Na
co czekasz?
Czego
byś chciał bardziej niż spełnienia marzeń? I czy to czego
pragniesz nie jest aby właśnie kolejnym marzeniem?
Dlaczego
więc ciągle stoisz w miejscu?
Każdy
problem da się rozwiązać. A skoro się pojawił, to znaczy że był
potrzebny. Nie panikuj, nie wyolbrzymiaj. Po prostu zawalcz i wygraj.

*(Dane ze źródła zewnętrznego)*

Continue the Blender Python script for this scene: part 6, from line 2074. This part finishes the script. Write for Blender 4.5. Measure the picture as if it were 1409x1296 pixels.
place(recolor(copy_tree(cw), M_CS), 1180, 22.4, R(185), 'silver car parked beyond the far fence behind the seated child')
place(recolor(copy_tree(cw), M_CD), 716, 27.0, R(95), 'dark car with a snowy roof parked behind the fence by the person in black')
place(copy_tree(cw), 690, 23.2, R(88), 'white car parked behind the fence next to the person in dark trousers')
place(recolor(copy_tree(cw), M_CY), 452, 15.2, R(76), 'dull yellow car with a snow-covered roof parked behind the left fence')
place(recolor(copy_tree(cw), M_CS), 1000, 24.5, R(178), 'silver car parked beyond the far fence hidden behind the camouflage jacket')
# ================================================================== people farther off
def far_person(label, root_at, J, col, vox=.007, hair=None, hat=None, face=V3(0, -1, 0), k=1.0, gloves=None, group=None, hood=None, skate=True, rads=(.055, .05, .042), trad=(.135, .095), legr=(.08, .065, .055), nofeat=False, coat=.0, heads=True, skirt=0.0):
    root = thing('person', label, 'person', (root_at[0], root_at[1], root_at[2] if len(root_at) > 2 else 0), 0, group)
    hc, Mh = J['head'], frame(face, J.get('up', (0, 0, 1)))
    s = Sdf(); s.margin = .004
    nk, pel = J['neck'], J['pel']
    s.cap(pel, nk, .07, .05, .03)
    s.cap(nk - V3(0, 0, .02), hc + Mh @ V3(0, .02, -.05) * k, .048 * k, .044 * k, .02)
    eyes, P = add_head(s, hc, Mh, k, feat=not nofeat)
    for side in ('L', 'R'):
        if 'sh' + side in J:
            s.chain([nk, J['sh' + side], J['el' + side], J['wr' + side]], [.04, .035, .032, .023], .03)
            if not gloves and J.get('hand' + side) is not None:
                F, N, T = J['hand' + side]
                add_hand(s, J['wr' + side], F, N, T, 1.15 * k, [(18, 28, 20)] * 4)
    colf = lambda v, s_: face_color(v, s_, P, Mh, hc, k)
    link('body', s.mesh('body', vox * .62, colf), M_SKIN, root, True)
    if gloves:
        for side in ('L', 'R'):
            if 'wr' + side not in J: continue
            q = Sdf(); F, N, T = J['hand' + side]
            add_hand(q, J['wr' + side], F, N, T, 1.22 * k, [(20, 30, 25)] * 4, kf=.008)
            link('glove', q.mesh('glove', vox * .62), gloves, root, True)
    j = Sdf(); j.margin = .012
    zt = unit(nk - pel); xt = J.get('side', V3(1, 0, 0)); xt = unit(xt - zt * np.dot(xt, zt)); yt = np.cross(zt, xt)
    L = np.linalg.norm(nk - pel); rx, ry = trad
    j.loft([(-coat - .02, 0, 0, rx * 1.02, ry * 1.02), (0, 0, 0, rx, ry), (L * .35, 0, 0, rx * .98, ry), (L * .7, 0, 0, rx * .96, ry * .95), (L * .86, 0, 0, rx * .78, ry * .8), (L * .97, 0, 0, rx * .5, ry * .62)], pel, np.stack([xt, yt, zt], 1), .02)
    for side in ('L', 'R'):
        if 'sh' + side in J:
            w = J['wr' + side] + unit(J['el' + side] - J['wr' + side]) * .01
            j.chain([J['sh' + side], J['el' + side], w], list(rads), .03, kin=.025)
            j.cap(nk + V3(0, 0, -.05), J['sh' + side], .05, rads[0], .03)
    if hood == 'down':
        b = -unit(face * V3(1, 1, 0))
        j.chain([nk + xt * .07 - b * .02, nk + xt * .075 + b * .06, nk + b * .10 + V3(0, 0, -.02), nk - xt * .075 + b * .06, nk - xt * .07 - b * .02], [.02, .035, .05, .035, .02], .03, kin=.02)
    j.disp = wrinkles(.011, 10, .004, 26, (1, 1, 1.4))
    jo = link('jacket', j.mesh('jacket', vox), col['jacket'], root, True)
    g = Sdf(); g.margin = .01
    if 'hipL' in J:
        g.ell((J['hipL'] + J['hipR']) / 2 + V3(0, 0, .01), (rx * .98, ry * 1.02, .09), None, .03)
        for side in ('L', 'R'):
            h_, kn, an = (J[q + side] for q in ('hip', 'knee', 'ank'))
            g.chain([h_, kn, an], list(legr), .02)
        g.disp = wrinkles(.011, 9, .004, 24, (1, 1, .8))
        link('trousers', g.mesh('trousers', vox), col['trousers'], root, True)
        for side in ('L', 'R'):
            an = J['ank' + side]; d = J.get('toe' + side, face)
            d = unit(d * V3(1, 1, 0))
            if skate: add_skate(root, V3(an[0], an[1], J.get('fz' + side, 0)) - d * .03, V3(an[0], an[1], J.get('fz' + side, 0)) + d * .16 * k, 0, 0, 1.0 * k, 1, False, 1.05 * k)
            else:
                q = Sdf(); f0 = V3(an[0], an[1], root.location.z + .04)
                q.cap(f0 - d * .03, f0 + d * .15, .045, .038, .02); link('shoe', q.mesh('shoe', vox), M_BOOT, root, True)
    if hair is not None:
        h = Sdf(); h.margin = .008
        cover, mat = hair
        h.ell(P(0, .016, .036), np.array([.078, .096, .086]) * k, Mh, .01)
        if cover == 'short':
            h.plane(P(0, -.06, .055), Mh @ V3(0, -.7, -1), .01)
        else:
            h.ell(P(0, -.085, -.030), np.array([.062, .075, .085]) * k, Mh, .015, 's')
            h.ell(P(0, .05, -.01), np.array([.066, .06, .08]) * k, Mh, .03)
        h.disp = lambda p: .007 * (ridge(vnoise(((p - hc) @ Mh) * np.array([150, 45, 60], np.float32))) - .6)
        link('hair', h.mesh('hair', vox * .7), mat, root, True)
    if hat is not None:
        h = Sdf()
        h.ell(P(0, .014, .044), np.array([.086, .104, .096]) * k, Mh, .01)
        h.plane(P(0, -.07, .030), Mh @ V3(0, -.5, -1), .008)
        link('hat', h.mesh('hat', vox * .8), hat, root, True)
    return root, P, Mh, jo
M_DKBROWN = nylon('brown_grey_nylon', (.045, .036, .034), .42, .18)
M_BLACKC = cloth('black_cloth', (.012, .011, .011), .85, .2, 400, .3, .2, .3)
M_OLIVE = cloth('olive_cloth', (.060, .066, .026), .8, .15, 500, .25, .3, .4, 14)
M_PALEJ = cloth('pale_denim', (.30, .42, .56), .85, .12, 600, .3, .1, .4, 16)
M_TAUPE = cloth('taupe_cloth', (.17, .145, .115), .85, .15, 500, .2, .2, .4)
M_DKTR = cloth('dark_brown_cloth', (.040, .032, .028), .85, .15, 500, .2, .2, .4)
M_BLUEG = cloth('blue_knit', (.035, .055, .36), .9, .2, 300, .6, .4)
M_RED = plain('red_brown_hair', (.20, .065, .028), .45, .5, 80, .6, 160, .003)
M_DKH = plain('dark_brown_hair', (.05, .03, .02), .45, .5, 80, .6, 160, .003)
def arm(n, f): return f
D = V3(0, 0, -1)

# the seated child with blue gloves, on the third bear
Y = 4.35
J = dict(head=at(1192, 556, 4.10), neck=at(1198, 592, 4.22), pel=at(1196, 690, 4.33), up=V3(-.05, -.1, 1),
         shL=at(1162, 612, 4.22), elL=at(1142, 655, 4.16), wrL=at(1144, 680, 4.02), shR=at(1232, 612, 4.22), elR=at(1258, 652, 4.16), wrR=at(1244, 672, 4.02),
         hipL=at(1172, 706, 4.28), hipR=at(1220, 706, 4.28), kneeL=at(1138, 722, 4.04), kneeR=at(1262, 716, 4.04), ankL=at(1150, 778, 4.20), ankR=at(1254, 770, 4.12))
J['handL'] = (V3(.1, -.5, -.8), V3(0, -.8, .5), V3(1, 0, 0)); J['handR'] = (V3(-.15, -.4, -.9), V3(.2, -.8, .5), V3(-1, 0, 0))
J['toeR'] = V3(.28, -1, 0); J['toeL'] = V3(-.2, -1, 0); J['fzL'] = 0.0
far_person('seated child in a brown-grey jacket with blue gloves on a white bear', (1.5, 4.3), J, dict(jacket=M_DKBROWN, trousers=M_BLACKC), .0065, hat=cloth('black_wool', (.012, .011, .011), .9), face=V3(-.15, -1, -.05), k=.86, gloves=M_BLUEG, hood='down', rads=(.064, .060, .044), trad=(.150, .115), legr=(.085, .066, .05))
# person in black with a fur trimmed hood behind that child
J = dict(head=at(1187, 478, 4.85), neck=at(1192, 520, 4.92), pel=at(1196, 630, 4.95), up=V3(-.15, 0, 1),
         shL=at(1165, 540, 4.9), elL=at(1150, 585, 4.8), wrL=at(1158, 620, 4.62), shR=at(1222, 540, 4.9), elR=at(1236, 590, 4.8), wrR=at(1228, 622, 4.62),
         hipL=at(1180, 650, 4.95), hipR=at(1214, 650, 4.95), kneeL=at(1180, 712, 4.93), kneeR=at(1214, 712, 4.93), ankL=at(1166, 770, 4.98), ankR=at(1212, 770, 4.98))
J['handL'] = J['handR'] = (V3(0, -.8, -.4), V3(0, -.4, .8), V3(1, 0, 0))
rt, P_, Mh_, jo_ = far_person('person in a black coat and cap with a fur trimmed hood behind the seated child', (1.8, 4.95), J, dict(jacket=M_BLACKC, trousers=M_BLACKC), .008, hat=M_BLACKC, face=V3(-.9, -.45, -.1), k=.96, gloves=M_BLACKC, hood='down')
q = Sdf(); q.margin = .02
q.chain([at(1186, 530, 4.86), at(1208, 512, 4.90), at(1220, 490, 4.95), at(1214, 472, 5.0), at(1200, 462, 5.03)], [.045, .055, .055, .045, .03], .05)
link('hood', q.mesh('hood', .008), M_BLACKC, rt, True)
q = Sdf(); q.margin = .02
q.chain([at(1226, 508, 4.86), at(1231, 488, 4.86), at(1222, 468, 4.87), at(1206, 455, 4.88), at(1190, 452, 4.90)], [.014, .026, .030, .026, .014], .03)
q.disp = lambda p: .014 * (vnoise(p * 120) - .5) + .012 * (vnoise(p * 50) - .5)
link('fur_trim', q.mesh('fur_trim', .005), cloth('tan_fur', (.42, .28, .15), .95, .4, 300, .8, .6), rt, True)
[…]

Porażki to tylko znak, że musisz walczyć dalej. Że jeszcze czegoś
Ci brakuje, że jeszcze czegoś musisz się nauczyć.
Do
wyboru masz wiele dróg. Tak, masz wybór. Masz wolną wolę. Ale to
niesie za sobą konsekwencje. Nie obiecam Ci, że będzie łatwo, bo
nie będzie.
Nie
raz będziesz płakał. Nie raz będziesz chciał zawrócić. Nie
wszystko pójdzie dokładnie z Twoim planem. Ale wszystko dzieje się
po coś.
Na
co właściwie czekasz?
Skoro
chcesz, to po prostu to weź. To że tego chcesz, jest wystarczającym
powodem by o to zawalczyć.
Dlaczego
więc ciągle zwlekasz?
Dlaczego czekasz aż ktoś da Ci szansę?
Co jeśli ją przegapisz?Dlaczego czekasz aż ta druga osoba
wykona pierwszy krok? Co jeśli potem będzie już za późno i
szansa na coś wyjątkowego ucieknie Ci sprzed nosa?Łatwo powiedzieć? Myślisz, że mnie jest łatwo? Że każdy kolejny krok jest jak skok z kwiatka na kwiatek? Nie jest.
Dlaczego
odkładasz siebie na później? Dlaczego nie weźmiesz się po prostu
w garść i nie zrobisz czegoś ze swoim życiem?
Uwierz
mi, da się.
Mnie
też boli. Mnie też nie raz jest trudno. Ja też walczę każdego
dnia.
Możesz
walczyć ze mną.
Na
co czekasz?
Powoli przestaję zwlekać. Zaczęłam ćwiczyć. Najpierw była oczywiście wielka motywacja,a potem wyparowała,ale powoli wracam do tego,chociaż nie jest tak dobrze jak na początku,ale chcę chociaż spróbować,żeby nie obudzić się w czerwcu z myślą,że znowu nie wyszło. Jeśli nie wyjdzie to będę przynajmniej miała świadomość,że próbowałam.